Understanding her birth country has given Ahmed the confidence to manage the feeling of being in two places at once, and to nurture her dreams. Several of the projects she has assigned to her students require that they do research on their birth countries, often through conversations with relatives. As a high-school student, she researched Sudan for various projects and began writing a book called The Bridge Between, a collection of stories about her experience living within two cultures. For her students, Ahmed often acts as a bridge, helping them transition between old lives and new ones. She also helps them find comfort in combining the worlds of where they came from and where they are now. On her interest in the details of Sudan, down to the daily routines of the people who live there, she says, “It gives me a clear picture, or a picture. When I think of Sudan, my mind isn’t blank.” During her first trip back to Sudan a few years ago, it felt familiar to her, and she felt like she belonged. Teenagers often become interested in developing their own identities, Ahmed notes. When she was younger, she struggled to know what to call herself as a person who belonged in “two different worlds”—later she would learn a language for herself, just as her eighth graders learned the word refugee, and to apply it to themselves. As an educator and a refugee, she believes that by sharing her experience, her students can “find their identity through their own stories,” and that self-knowledge, rather than assimilation, can help the next generation of students create their own definitions of success.

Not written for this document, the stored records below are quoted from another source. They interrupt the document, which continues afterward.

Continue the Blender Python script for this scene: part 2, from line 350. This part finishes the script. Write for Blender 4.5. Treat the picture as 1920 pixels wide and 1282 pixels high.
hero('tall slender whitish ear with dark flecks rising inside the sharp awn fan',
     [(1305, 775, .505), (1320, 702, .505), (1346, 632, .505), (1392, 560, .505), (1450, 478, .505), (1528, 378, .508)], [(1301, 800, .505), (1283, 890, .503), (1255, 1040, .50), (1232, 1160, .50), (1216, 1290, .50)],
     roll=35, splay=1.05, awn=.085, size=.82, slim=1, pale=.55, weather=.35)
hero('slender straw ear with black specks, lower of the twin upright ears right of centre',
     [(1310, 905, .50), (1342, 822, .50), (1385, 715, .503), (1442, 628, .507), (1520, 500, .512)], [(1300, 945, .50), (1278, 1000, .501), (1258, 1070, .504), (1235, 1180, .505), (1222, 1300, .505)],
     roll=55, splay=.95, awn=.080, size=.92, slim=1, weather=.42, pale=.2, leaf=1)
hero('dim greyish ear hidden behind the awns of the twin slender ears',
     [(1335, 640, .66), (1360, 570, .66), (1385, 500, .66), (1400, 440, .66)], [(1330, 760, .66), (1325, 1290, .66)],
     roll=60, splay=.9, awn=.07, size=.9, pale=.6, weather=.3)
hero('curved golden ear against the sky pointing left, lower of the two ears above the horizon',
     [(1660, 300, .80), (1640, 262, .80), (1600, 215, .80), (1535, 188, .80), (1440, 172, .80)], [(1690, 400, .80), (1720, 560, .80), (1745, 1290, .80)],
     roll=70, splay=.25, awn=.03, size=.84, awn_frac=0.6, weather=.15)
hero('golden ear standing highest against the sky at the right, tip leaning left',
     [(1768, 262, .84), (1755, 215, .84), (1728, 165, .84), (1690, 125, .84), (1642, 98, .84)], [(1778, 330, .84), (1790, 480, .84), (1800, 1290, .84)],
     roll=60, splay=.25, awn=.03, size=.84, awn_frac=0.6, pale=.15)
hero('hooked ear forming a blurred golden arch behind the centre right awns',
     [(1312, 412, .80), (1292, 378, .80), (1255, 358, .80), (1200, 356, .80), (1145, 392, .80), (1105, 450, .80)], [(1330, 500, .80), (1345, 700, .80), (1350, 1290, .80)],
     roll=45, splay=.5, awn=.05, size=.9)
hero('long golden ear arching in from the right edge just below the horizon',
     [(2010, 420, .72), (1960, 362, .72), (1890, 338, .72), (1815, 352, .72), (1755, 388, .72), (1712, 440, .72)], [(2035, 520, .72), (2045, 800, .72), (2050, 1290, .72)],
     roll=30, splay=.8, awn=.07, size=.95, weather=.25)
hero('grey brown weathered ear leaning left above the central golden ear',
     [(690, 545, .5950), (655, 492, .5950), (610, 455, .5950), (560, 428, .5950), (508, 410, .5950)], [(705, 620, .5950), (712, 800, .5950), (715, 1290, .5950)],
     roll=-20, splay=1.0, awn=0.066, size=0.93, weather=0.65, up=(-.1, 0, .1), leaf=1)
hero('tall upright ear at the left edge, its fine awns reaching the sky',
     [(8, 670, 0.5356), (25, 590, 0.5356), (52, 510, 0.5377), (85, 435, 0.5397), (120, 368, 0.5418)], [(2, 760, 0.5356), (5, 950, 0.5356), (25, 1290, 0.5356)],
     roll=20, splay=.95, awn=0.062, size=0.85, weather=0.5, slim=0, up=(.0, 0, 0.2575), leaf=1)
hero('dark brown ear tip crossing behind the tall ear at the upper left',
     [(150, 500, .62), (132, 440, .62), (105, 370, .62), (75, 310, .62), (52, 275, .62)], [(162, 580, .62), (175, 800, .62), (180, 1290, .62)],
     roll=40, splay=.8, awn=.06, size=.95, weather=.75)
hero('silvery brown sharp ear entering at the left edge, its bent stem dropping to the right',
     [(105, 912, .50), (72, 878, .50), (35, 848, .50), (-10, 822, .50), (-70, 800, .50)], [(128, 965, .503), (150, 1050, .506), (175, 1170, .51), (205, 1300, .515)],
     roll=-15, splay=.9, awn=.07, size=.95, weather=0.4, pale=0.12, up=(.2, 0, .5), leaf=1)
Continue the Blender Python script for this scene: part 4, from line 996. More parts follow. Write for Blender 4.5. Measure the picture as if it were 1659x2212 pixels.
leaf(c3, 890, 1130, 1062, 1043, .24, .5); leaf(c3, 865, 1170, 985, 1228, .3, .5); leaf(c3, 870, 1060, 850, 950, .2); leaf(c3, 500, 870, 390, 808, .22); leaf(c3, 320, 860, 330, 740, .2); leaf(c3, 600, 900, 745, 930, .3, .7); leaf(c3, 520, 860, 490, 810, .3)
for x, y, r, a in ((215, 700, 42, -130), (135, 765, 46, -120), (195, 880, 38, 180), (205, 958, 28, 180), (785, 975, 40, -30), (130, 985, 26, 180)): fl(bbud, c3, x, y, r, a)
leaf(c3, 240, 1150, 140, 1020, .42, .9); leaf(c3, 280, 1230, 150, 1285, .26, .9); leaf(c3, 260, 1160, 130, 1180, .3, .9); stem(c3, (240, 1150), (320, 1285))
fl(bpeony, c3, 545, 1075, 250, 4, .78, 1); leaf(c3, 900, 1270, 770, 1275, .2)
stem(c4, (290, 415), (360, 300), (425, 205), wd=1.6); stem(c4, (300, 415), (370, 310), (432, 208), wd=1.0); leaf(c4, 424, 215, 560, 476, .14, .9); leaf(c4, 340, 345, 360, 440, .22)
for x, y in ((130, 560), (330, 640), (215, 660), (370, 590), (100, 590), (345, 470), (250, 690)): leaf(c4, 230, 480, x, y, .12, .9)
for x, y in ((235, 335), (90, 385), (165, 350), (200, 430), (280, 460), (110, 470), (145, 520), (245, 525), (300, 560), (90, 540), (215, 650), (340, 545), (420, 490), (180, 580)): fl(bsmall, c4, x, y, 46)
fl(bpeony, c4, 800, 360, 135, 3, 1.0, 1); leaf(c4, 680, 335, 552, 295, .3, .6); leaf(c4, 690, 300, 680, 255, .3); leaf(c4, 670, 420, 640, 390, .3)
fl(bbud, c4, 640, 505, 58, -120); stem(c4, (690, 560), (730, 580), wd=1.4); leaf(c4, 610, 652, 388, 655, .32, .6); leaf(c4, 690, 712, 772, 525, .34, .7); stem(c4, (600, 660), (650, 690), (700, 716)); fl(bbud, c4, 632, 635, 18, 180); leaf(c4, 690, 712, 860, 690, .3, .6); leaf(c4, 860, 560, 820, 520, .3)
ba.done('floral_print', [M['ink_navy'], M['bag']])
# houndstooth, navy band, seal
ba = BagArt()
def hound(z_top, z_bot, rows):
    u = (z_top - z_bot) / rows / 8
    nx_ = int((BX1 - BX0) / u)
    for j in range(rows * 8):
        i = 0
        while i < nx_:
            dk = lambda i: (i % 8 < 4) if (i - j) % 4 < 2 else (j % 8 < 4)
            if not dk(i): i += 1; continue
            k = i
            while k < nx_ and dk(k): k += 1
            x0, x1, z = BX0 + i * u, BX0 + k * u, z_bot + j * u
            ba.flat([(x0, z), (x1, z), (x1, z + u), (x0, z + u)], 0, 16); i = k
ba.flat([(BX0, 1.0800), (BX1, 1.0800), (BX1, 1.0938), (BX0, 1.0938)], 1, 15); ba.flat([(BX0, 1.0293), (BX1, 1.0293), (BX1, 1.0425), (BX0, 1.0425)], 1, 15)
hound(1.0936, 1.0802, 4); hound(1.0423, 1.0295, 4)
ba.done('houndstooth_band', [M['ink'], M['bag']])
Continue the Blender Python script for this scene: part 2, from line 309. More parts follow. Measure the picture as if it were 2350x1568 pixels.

Like any process worth pursuing, self-discovery takes time, for both her students and for herself. Ahmed says her model for persistence is her mother, Zakeya Khamis, from whom she learned that patience doesn’t mean “to sit and wait.” It means “to sit and wait with intention.” Her mother started her life over in the United States, and has since created a stable life for her family and passed her citizenship test. Because she has succeeded, she expects her children to achieve even more. “You have to be president,” Khamis tells Ahmed and her two brothers. When they explain that they weren’t born here, she replies, “I will not accept any less.” For some, the absolute confidence of parents can be overwhelming, but for Ahmed, her mother’s faith pushes her to respect her dreams and beliefs, and to live them. “I’m a Sudanese-American who is so confident in both of her cultures and knows her cultures fully,” she says. “I am in no way apologetic about living those two cultures at the same time, and I want that for my students.”